Three-dimensional geometry, strain rates and basement deformation mechanisms of thrust-bend folding

Abstract

Models for thrust-bend folding of an isotropic medium are used to predict initial basement thrust sheet geometries and sub-surface thrust fault shapes from final basement thrust sheet structure. Predicted strains and strain rates from these models are compared with data on deformation fabrics in an example of a basement thrustbend fold in order to characterise the deformation response to thrust-bend folding. The Glencoul thrust sheet in the Moine Thrust Zone of north-west Scotland is restored to an initial thrust sheet geometry. Spatial and orientation distribution data of syn-emplacement fractures and cataclastic fault zones from within the Glencoul thrust sheet are then compared with the strain and strain rate histories predicted by thrust-bend folding models. A different set of cataclastic fault seams is demonstrated to have been generated at each frontal thrust bend.

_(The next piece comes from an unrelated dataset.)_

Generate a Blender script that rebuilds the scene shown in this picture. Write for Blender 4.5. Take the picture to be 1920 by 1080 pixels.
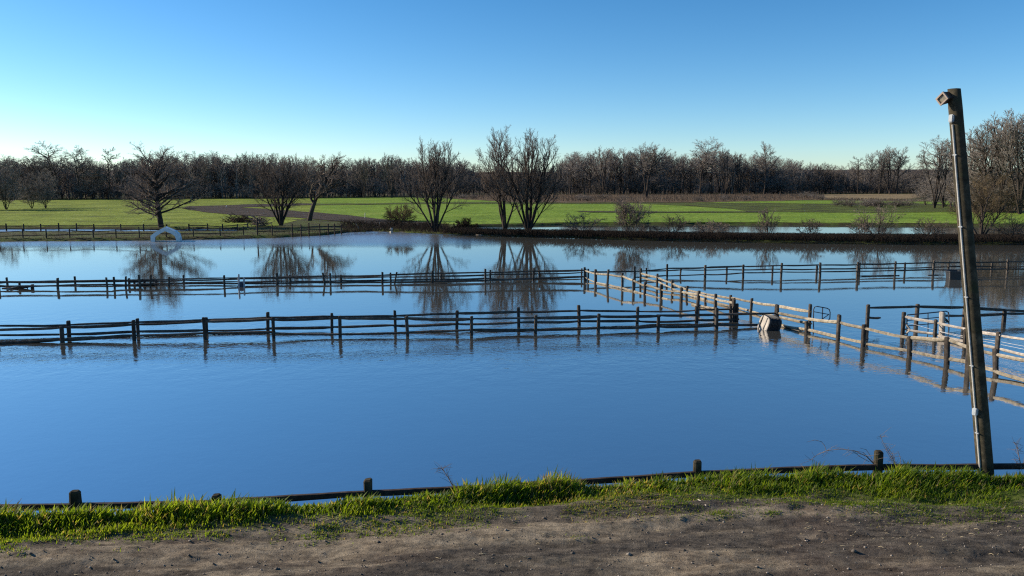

Cataclastic failure is restricted to portions of the thrust sheet that have moved over frontal bends with smaller radii of curvature. From model thrust-bend geometries and an assumed slip rate of 1 x 10 −10 ms −1, estimated minimum (critical) strain rates required for fracture failure of the Lewisian basement are 10 −11 to 10 −14 s −1 for shear strain rates and 10 −12 to 10 −15 s −1 for extensional strain rates.